European Artisanal Bread – Misconception & Truth

Growing up in Asian culture, the type of bread that I usually have is the Asian soft bun with countless of varieties and fillings, such as red bean, coconut, custard, meat floss, sardines, etc. I only had the opportunity to try European artisanal bread when I traveled to Australia about seven years ago. Needless to say, I was not used to the crusty and sometimes chewy texture of some artisanal bread, but then I gradually fell in love with it because the rustic-looking bread exuded the most fundamental flavour — the flavour of wheat.

It makes me wonder, what does “artisanal bread” (or artisan bread) mean? Is it referring specifically to bread using sourdough starter? Why it has a crusty outer skin but soft inside, and usually dries out quickly? I have too many questions in my mind, and so I decided to go for a 4-day course on artisanal bread making at Creative Culinaire The School to satisfy my curiosity. The bread course covers quite a wide variety of artisanal bread over a 4-day duration. Right on the first day of the course, the chef instructor had destroyed some common misconceptions of artisanal bread which a layman would have.

So, what are the three common misconceptions?

Misconception #1: Artisanal bread refers to rustic looking sourdough bread only.
Truth: Although a lot of artisanal bread looks rustic and may be made of sourdough, it is actually referring to bread, in general, made of the finest ingredients such as unbleached flour, and without the use of any chemicals or preservatives. The key to a great loaf is patience. Artisanal bread has to depend on much longer fermentation time (8 hours or longer) with the use of pre-ferment. Apart from the commonly known sourdough starter, in fact pre-ferments include poolish, sponge, pate fermentee (a.k.a. old dough), Italian biga, French levain and German Saurteig (rye sour).

Misconception #2: Making of artisanal bread must use natural wild yeast only.
Truth: A lot of artisanal bread omits instant yeast and just uses natural yeast, such as those in a sourdough, for leavening. However, there is nothing wrong to add a little bit of instant yeasts to boost up the fermentation process, as long as the instant yeasts we used are purely dried yeasts without additional chemicals. Sometimes artisanal bread such as baguette, brioche, pain rustique, can be made without sourdough starter at all, but a small amount of instant yeast is used instead.

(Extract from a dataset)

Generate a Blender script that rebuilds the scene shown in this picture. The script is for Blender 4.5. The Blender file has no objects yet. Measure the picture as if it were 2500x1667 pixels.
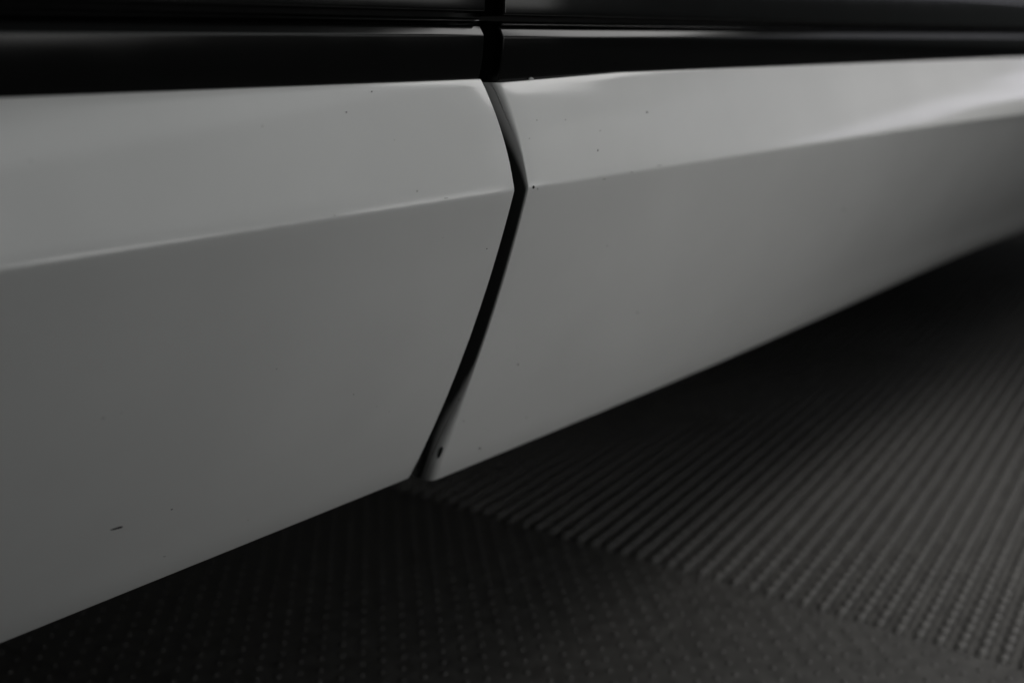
import bpy, bmesh, math, random
from mathutils import Vector
random.seed(4)
C = bpy.context.scene.collection
S = bpy.context.scene

# ---------------------------------------------------------------- camera
# world: X runs along the car side, Y points into the car, floor is z = 0
EYE = 0.45
F_PX, W_PX = 2590.0, 2500.0
PITCH = math.atan(738 / F_PX)
YAW = math.radians(41.705)
cam_d = bpy.data.cameras.new("camera")
cam = bpy.data.objects.new("camera", cam_d); C.objects.link(cam)
cam.location = (0, 0, EYE)
cam.rotation_euler = (math.pi / 2 - PITCH, 0, YAW - math.pi / 2)
cam_d.sensor_width = 36.0
cam_d.lens = 36.0 * F_PX / W_PX
cam_d.clip_start = 0.01; cam_d.clip_end = 60
cam_d.dof.use_dof = True
cam_d.dof.focus_distance = 0.66
cam_d.dof.aperture_fstop = 3.6
cam_d.dof.aperture_blades = 7
S.camera = cam

# ---------------------------------------------------------------- world and lamps
S.view_settings.view_transform = 'Standard'; S.view_settings.look = 'None'
S.view_settings.exposure = 0.0; S.view_settings.gamma = 1.0
wd = bpy.data.worlds.new("World"); S.world = wd; wd.use_nodes = True
bg = wd.node_tree.nodes['Background']
bg.inputs[0].default_value = (0.94, 1.0, 0.995, 1); bg.inputs[1].default_value = 0.040

def lamp(name, loc, target, sx, sy, power, col, spread=180):
    d = bpy.data.lights.new(name, 'AREA'); d.shape = 'RECTANGLE'; d.size = sx; d.size_y = sy
    d.energy = power; d.color = col; d.spread = math.radians(spread)
    o = bpy.data.objects.new(name, d); C.objects.link(o); o.location = loc
    v = Vector(target) - Vector(loc)
    o.rotation_euler = v.to_track_quat('-Z', 'Y').to_euler()
    return o
lamp("ceiling_panel", (0.6, 0.5, 2.8), (0.7, 0.5, 0), 1.2, 0.6, 6.0, (0.98, 1.0, 0.985))
lamp("ceiling_panel_far", (3.0, -0.2, 2.2), (1.6, 0.15, 0), 1.2, 1.0, 11.0, (1.0, 0.985, 0.97))
strip = lamp("ceiling_strip", (2.49, -1.74, 3.0), (2.49, -1.74, 0), 2.6, 0.75, 3.6, (0.97, 1.0, 1.0))
strip.rotation_euler = (0, 0, math.atan2(0.98, 1.66))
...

Misconception #3: Artisanal bread is hard, chewy, and not soft at all.
Truth: Yes, an artisan loaf is often crusty and hard outside, but because of high hydration, the bread is contrastingly soft and moist inside especially when it is just freshly out of the oven. Due to a lower fat and sugar content in most artisanal bread, it dries out quickly and often hardens on the next day. The use of flour will alter its inner texture as well. For example, a rye bread is more chewy or gummy compared to bread using wheat flour. However, not all artisanal breads have a hard crust. Brioche is an exception – it is rich, buttery, and tender, almost like an Asian soft bun.

As I unveil the secrets of artisanal bread, I truly salute the integrity and patience of bakers who persist in using the finest quality ingredients possible without chemicals or preservatives in order to fabricate authentic artisan loaves. So, my friend, let us show our supports to bakers who truly bake with heart!